Ivor Robinson II, recuerdos de una visita a su taller
por Eduardo Giménez Burgos
Me alegra ver en tu blog una buena reseña sobre el encuadernador británico Ivor Robinson, lamentablemente muy poco conocido aquí. Fue, sin embargo, un gran maestro respetado por sus contemporáneos, como muy bien dices, y no hace muchos años fue el encuadernador mejor valorado por sus colegas británicos en una amplia encuesta realizada por la revista Designer Bookbinders.
En el verano de 2001 tuve la suerte de visitarlo en su taller de Oxford por medio de su amigo James Brockman con el que yo estaba realizando un curso de dorado a escasos kilómetros de distancia. La visita duró apenas dos horas, y podría decir que fue la experiencia más intensa y emocionante que he vivido en toda mi carrera como encuadernador.
Desde hacía años admiraba sus encuadernaciones y tuve la inmensa fortuna de poder conversar con él, ver de cerca algunos de sus trabajos y, sobre todo, examinar sus numerosos bocetos y plantillas de dorado que guardaba meticulosamente en grandes carpetas perfectamente ordenadas. Oirle describir el proceso de gestación de sus diseños con un entusiasmo y una pasión inusuales en un hombre casi octogenario, me resultó conmovedor.
Era un hombre sabio, con una carrera muy dilatada de profesor de diseño y encuadernación en la Universidad de Oxford. Utilizaba casi exclusivamente la piel negra, la que mejor podía destacar sus líneas de oro. Muy raramente añadía algún mosaico de color, aunque siempre con gran acierto. Sus diseños, aparentemente sencillos, eran de una enorme complejidad. Unir las líneas que formaban esos dibujos de sugerentes abstracciones, requerían de cientos y cientos de impresiones con pequeños hierros. Su técnica de dorar consistía en recoger una triple capa de pan de oro con el hierro después de haberle aplicado grasa de la frente, y depositarla sobre la huella con mordiente. Normalmente realizaba tres veces la misma operación sobre cada huella para conseguir una perfecta y rica definición del trazo.

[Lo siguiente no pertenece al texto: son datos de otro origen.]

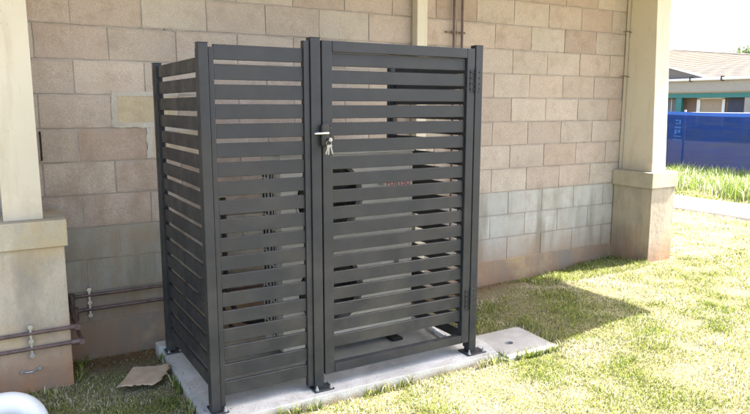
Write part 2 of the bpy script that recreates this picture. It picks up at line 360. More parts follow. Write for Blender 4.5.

Era sorprendente la economía de medios para llegar a tan extraordinarios resultados. Apenas media docena de paletas cortas de tres o cuatro grosores, dos pares de tipos de letras de diferente tamaños y unos cuantos librillos de pan de oro que había comprado años atrás en Italia, y que le duraron toda la vida. El mismo taller donde trabajaba, una luminosa habitación del segundo piso de su casa con vistas a un sencillo jardín en donde se alineaban armoniosamente todas sus máquinas y herramientas, podría medir no más de 8 metros cuadrados. A pesar de ser yo un desconocido, me habló abiertamente de sus comienzos en la encuadernación, de su forma de abordar los diseños, de cómo dibujaba una y otra vez sobre una pequeña pizarra sus líneas entreveradas hasta dar con el resultado perseguido. Me explicó la importancia que le daba al espacio, al balance entre la forma y el espacio en los tres planos del libro, y me describió su técnica a través de los bocetos sin regatear ninguna pregunta. Su forma de hablar describía a un hombre pulcro, meticuloso, refinado, apasionado por el oficio y conocedor del alcance de su obra, pero sin mostrar nunca arrogancia.
En el momento en que lo conocí, había decidido poner fin a su carrera, pero aún le quedaba un compromiso a medio acabar. Era la encuadernación de un poema de tan sólo 4 páginas, tamaño folio, de John Wilmot, Conde de Rochester, donde había trazado un sencillo dibujo de líneas sugiriendo a una mujer leyendo, sorprendentemente figurativo. El título: A Letter From Artemiza In The Towne, to Chloë in the Country(ver fotografía arriba). En fin, un colofón brillante a una carrera en la cima de la encuadernación moderna.
Cuando le preguntaron en una ocasión a ese otro gran maestro de la encuadernación contemporánea, Jean de Gonet, cuál era la diferencia entre un artesano y un artista, respondió que para él un artista se reconocía por su capacidad de descubrirse a sí mismo en su trabajo y de reinventarlo. Era aquél que nos mostraba cosas desconocidas hasta ese momento por nosotros, y que sin él ni siquiera las habríamos imaginado.
Según esto, Ivor Robinson, además de un gran artesano de la encuadernación y un reputado maestro, fue también, yo creo, un gran artista de nuestro tiempo.